Last November, voters who came out to the polls approved a referendum that asked if Gainesville should have an elected mayor rather than a position that rotates.

The nonbinding referendum, introduced as a legislative bill by Rep. Carl Rogers in March 2009, merely asked voters a question. Officials aren’t required to act on the suggestion.

At the same time, Rogers introduced another bill to elect school board chairman for the city of Gainesville. Rogers said the bill was co-sponsored by the entire Hall County House delegation.

“I’ve had numerous calls and e-mails and folks saying this is the right direction,” Rogers said in March 2009. “It’s up to the voters to decide, and it will give them an opportunity to vote for or against it.”

When the referendum passed a year ago, city staff drafted a new city charter that provided for the election, but the charter changes must be passed in the state legislature.

“The referendum was a bit deceiving because we have elected officials. The mayor just rotates every two years, but the intention of this is to have one person elected as the mayor to serve a four-year term,” said assistant city manager Angela Sheppard. “Not a lot of voters came, but it passed by a small majority. We provided the new charter, but it never got into the last legislative session, and that’s where it stands.”

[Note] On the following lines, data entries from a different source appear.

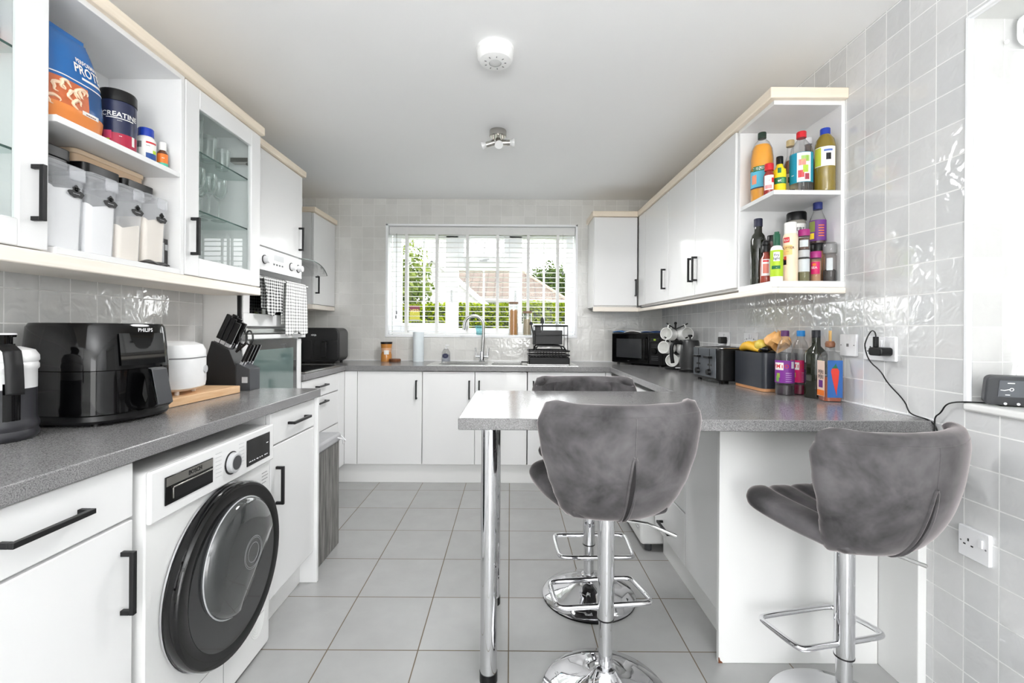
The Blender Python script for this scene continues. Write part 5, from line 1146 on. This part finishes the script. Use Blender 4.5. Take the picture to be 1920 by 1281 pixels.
# things along the back
t = vessel('candle_jar', 'waisted amber candle jar with a black rim and white label', 'candle', (-1.085, 4.0, WT), [(0, 0), (.046, 0), (.048, .006), (.046, .06), (.04, .085), (.046, .12), (.05, .16), (.0, .16)], pm('candle_amber', 206, 138, 66, .12, coat=.6)); MB().lathe([(.0432, .105), (.0506, .163), (.0506, .17), (0, .17)], 28).build('lid', 'blackpl', t, world=False)
MB().lathe([(.0425, .083), (.0465, .118), (.043, .118), (.041, .085)], 28, close=True).build('wax', pm('candle_peach', 226, 178, 140, .2), t, world=False); lab(t, .0478, .062, .098, WHT, half=.45)
t = thing('wooden_disc', 'round dark wooden disc lying beside the candle jar', 'lid', (-1.0, 3.96, WT)); MB().lathe([(0, 0), (.046, 0), (.05, .006), (.05, .02), (.046, .025), (0, .025)], 32).build('disc', 'darkwood', t, world=False)
t = thing('paper_roll', 'white kitchen roll standing left of the sink', 'kitchen roll', (-.805, 4.0, WT)); MB().lathe([(.015, 0), (.047, 0), (.047, .258), (.015, .258)], 40, close=True).build('paper', pm('paper_roll', 226, 234, 238, .9, bump=.2), t, world=False); MB().lathe([(.0145, 0), (.0155, 0), (.0155, .258), (.0145, .258)], 24, close=True).build('core', 'cream', t, world=False)
t = vessel('soap_bottle', 'clear hand soap pump bottle with a navy oval label', 'bottle', (-.57, 4.05, WT), [(0, 0), (.036, 0), (.038, .006), (.036, .08), (.022, .105), (.013, .11), (0, .11)], 'clearpl', pw=2.4); fill(t, [(0, .003), (.034, .003), (.032, .06), (0, .06)], glass('soap_liquid', (.85, .88, .95, 1), .5, haze=.25)); MB().lathe([(0, .108), (.014, .108), (.014, .118), (.005, .12), (.005, .138), (0, .138)], 18).build('pump', 'plug', t, world=False); b = MB(); b.box(-.006, .03, -.006, .006, .136, .146); b.build('nozzle', 'plug', t, world=False, bev=.002)
b = MB(); b.prism([(.026 * cos(a), .05 + .021 * sin(a)) for a in [2 * pi * i / 28 for i in range(28)]], 'y', -.0395, -.0385); lb = b.build('label', NAVY, t, world=False); b = MB(); b.text('---', .016, frame((0, -.0398, .05), (1, 0, 0), (0, 0, 1))); b.build('lettering', WHT, lb, world=False)
t = thing('drinking_glass', 'teal glass tumbler on the window sill behind the tap', 'glass', (-.272, 4.12, WZ0 + .0005)); MB().lathe([(0, 0), (.034, 0), (.046, .088), (.044, .088), (.032, .005), (0, .005)], 28).build('bowl', 'teal', t, world=False)
def jar(label, x, r, h, mm, lvl, lid):
    t = thing('storage_jar', label, 'jar', (x, 4.118, WZ0 + .0005)); MB().lathe([(0, 0), (r, 0), (r, h), (r - .003, h), (r - .003, .004), (0, .004)], 32).build('glass', 'clear', t, world=False)
    if mm == 'pasta':
        b = MB(); rnd = random.Random(4)
        for i in range(60):
            a, q = rnd.random() * 6.28, (r - .008) * sqrt(rnd.random()); b.cyl(.0022, .005, lvl + rnd.uniform(-.008, .006), 6, (q * cos(a), q * sin(a), 0))
        o = b.build('spaghetti', pm('pasta', 214, 152, 78, .6), t, world=False); o['kind'] = 'stuff'
    else: fill(t, [(0, .005), (r - .004, .005), (r - .004, lvl), (0, lvl + .004)], mm)
    MB().lathe([(0, h), (r + .001, h), (r + .001, h + .018), (0, h + .018)], 32).build('lid', lid, t, world=False)
jar('tall glass jar of spaghetti with a wooden lid on the window sill', .027, .043, .282, 'pasta', .228, 'walnut')
jar('shorter glass jar of pale grain with a wooden lid on the window sill', .152, .041, .20, pm('grain', 196, 176, 150, .9, bump=.5), .145, 'walnut')
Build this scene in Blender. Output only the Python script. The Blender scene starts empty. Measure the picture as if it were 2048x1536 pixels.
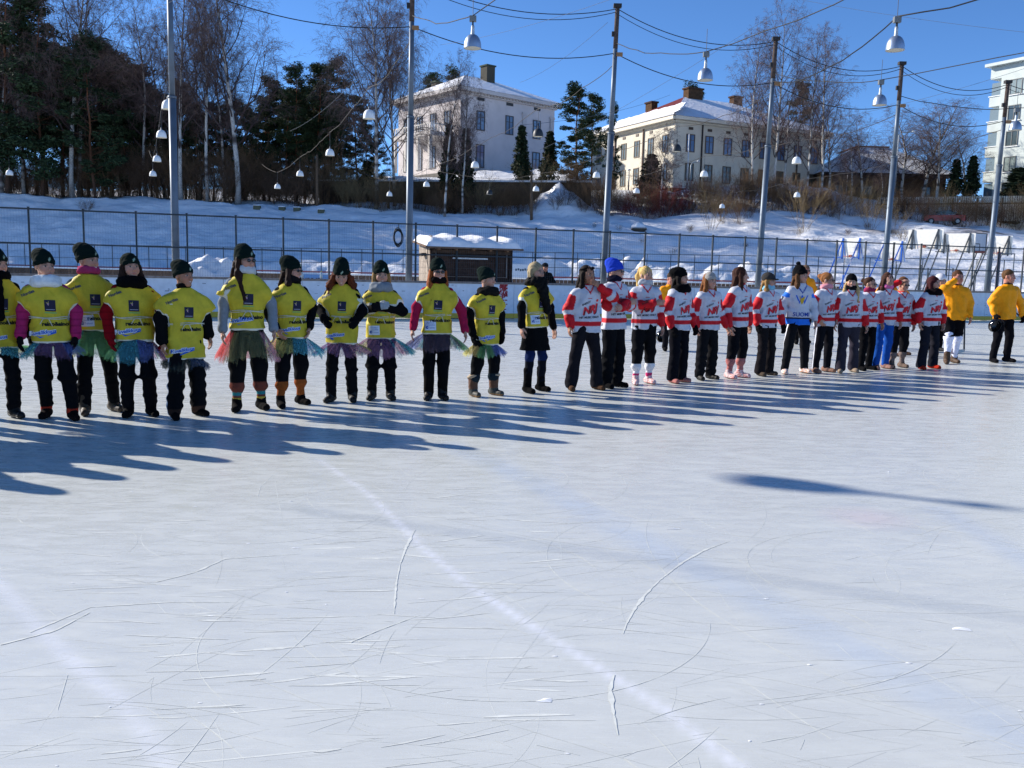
import bpy, math, random
import numpy as np
import openvdb as vdb
from mathutils import Matrix, Vector
from mathutils.bvhtree import BVHTree

S = bpy.context.scene
COL = S.collection
R = math.radians

# ------------------------------------------------------------ camera, sky, sun, exposure
F, CX, CY, CAMH = 1800.0, 1024.0, 768.0, 1.55
PITCH, ROLL = math.atan(220 / 1800), 0.022
fwd = Vector((0, math.cos(PITCH), -math.sin(PITCH)))
up0 = Vector((0, math.sin(PITCH), math.cos(PITCH)))
rt0 = Vector((1, 0, 0))
rt = rt0 * math.cos(ROLL) + up0 * math.sin(ROLL)
up = up0 * math.cos(ROLL) - rt0 * math.sin(ROLL)
cam = bpy.data.cameras.new('camera')
cam.sensor_width = 36.0
cam.lens = 36.0 * F / 2048.0
cam.clip_end = 4000
cam.clip_start = 0.05
camo = bpy.data.objects.new('camera', cam)
COL.objects.link(camo)
M = Matrix((rt, up, -fwd)).transposed().to_4x4()
M.translation = (0, 0, CAMH)
camo.matrix_world = M
S.camera = camo

SUN_EL = 25.6
sx_, sy_ = -0.91, 0.41                    # horizontal direction towards the sun
W = bpy.data.worlds.new('World')
S.world = W
W.use_nodes = True
nt = W.node_tree
bg = nt.nodes['Background']
sky = nt.nodes.new('ShaderNodeTexSky')
sky.sky_type = 'NISHITA'
sky.sun_disc = False
sky.sun_elevation = R(SUN_EL)
sky.sun_rotation = math.atan2(sx_, sy_)
sky.altitude = 1500
sky.air_density = 0.7
sky.dust_density = 0.0
sky.ozone_density = 6.0
bg.inputs['Strength'].default_value = 0.128
hs = nt.nodes.new('ShaderNodeHueSaturation')      # the camera's vivid colour for the clear sky
hs.inputs['Saturation'].default_value = 1.05
nt.links.new(sky.outputs[0], hs.inputs['Color'])
nt.links.new(hs.outputs[0], bg.inputs[0])
sun = bpy.data.lights.new('sun', 'SUN')
sun.energy = 5.0
sun.angle = R(0.55)
sun.color = (1.0, 0.93, 0.84)
suno = bpy.data.objects.new('sun', sun)
COL.objects.link(suno)
h_ = math.cos(R(SUN_EL))
n_ = math.hypot(sx_, sy_)
sdir = Vector((sx_ / n_ * h_, sy_ / n_ * h_, math.sin(R(SUN_EL))))
suno.rotation_euler = sdir.to_track_quat('Z', 'Y').to_euler()
S.view_settings.view_transform = 'Standard'
S.view_settings.look = 'None'
S.view_settings.exposure = 0.66
S.view_settings.gamma = 1.0
S.cycles.use_denoising = True
S.cycles.max_bounces = 6
S.cycles.diffuse_bounces = 2
S.cycles.glossy_bounces = 3
S.cycles.transparent_max_bounces = 24
S.cycles.caustics_reflective = False
S.cycles.caustics_refractive = False

# ------------------------------------------------------------ helpers
def ray(x, y):
    d = fwd + rt * ((x - CX) / F) - up * ((y - CY) / F)
    return d
def G(x, y, z=0.0):
    d = ray(x, y)
    t = (z - CAMH) / d.z
    return Vector((d.x * t, d.y * t, z))
def atY(x, y, Y):
    d = ray(x, y)
    t = Y / d.y
    return Vector((d.x * t, Y, CAMH + d.z * t))
def XatY(x, Y, z=0.0):
    # world X of image column x at depth Y and height z
    lo = 548.0
    p = atY(x, lo, Y)
    for _ in range(3):
        lo -= (z - p.z) * F / Y
        p = atY(x, lo, Y)
    return p.x
def hx(s):
    s = s.lstrip('#')
    c = [int(s[i:i + 2], 16) / 255 for i in (0, 2, 4)]
    return tuple((v / 12.92 if v <= .04045 else ((v + .055) / 1.055) ** 2.4) for v in c)

def mat(name, rough=.8, spec=.3, noise=.12, nscale=40, bump=.0, bscale=60, metal=0, base=None, trans=None, sss=0, coat=0):
    m = bpy.data.materials.new(name)
    m.use_nodes = True
    t = m.node_tree
    b = t.nodes['Principled BSDF']
    b.inputs['Roughness'].default_value = rough
    b.inputs['Specular IOR Level'].default_value = spec
    b.inputs['Metallic'].default_value = metal
    b.inputs['Coat Weight'].default_value = coat
    if base is None:
        a = t.nodes.new('ShaderNodeAttribute'); a.attribute_name = 'Col'
        src = a.outputs['Color']
    else:
        a = t.nodes.new('ShaderNodeRGB'); a.outputs[0].default_value = (*base, 1)
        src = a.outputs[0]
    tc = t.nodes.new('ShaderNodeTexCoord')
    if noise:
        n = t.nodes.new('ShaderNodeTexNoise'); n.inputs['Scale'].default_value = nscale; n.inputs['Detail'].default_value = 5
        t.links.new(tc.outputs['Object'], n.inputs['Vector'])
        mr = t.nodes.new('ShaderNodeMapRange')
        mr.inputs['From Min'].default_value = .3; mr.inputs['From Max'].default_value = .7
        mr.inputs['To Min'].default_value = 1 - noise; mr.inputs['To Max'].default_value = 1 + noise
        t.links.new(n.outputs['Fac'], mr.inputs['Value'])
        vm = t.nodes.new('ShaderNodeVectorMath'); vm.operation = 'SCALE'
        t.links.new(src, vm.inputs[0]); t.links.new(mr.outputs[0], vm.inputs['Scale'])
        src = vm.outputs[0]
    t.links.new(src, b.inputs['Base Color'])
    if sss:
        b.inputs['Subsurface Weight'].default_value = sss
        b.inputs['Subsurface Scale'].default_value = .01
        b.inputs['Subsurface Radius'].default_value = (1, .35, .2)
    if bump:
        n = t.nodes.new('ShaderNodeTexNoise'); n.inputs['Scale'].default_value = bscale; n.inputs['Detail'].default_value = 6
        t.links.new(tc.outputs['Object'], n.inputs['Vector'])
        bp = t.nodes.new('ShaderNodeBump'); bp.inputs['Strength'].default_value = 1; bp.inputs['Distance'].default_value = bump
        t.links.new(n.outputs['Fac'], bp.inputs['Height']); t.links.new(bp.outputs[0], b.inputs['Normal'])
    return m

M_SNOW = mat('snow', .6, .2, .05, .6, .09, 2.6)
M_CLOTH = mat('cloth', .95, .06, .10, 30, .002, 120)
M_NYLON = mat('nylon', .6, .18, .07, 25, .003, 60)
M_SKIN = mat('skin', .5, .35, .05, 40, 0, 60, sss=.12)
M_HAIR = mat('hair', .75, .15, .18, 60, .003, 150)
M_PAINT = mat('paint', .5, .4, .08, 6, 0, 60)
M_WALL = mat('plaster', .85, .15, .07, .9, .01, 12)
M_METAL = mat('metal', .38, .5, .10, 8, 0, 60, metal=.75)
M_GALV = mat('galvanised', .5, .5, .12, 5, 0, 60, metal=.3)
M_WOOD = mat('wood', .85, .15, .3, 9, .004, 30)
M_BARK = mat('bark', .9, .1, .3, 12, .0, 30)
M_LEAF = mat('needles', .8, .2, .35, 3, 0, 30)
M_GLASS = mat('window_glass', .08, .8, .1, 1.5, 0, 60)
M_RUBBER = mat('rubber', .6, .3, .1, 20, 0, 60)
M_SHINY = mat('shiny_plastic', .12, .6, .03, 20, 0, 60)
M_PRINT = mat('print_ink', .6, .2, .05, 20, 0, 60)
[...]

Rogers said he still stands by his referendum but thinks it will take time to get somewhere.

“I’ve been working on it over the interim, and this last year we weren’t able to do it because we didn’t have time,” Rogers said Friday. “Now we need to wait on reapportionment to see how the Census count is. We need to get the numbers, look at drawing lines and deal with the chartering of cities and counties.”

It’ll take time for legislators to agree on a solid plan, he said.

“It has a little ways to go. I have not actually been in meetings to discuss what they want, not even to compare the old charter versus the new one,” he said, suggesting the change may come after 2013. “I don’t know when it’ll be yet. There are a lot of unknown issues to discuss.”

When Rogers first introduced the idea, council members were confused and perceived it as an effort by state officials to dictate what happens at the local level without consulting the local officials.

“Usually what happens is the local body goes to the legislature and asks for a change in the charter rather than being imposed on it from the legislature,” Bruner said when it was first introduced.. “We would like to decide how we think it will work best, because we understand what we do as a city, whereas the legislators really have not been in local government.

They don’t know exactly what a mayor would do or what a city manager would do.”

The move wasn’t meant as an insult to the council, Rogers said, just a way to bring it up to speed with others in the state.

“I’ve lived in Gainesville all my life, and the mayor has rotated as long as I can remember. Out of the 475 cities or so in the state, only 15 still rotate,” he said Friday. “We should give the city folks the right to select who they have, and we need that person to run. It could help leadership issues. We elect the governor and lieutenant governor, so why not the mayor of Gainesville?”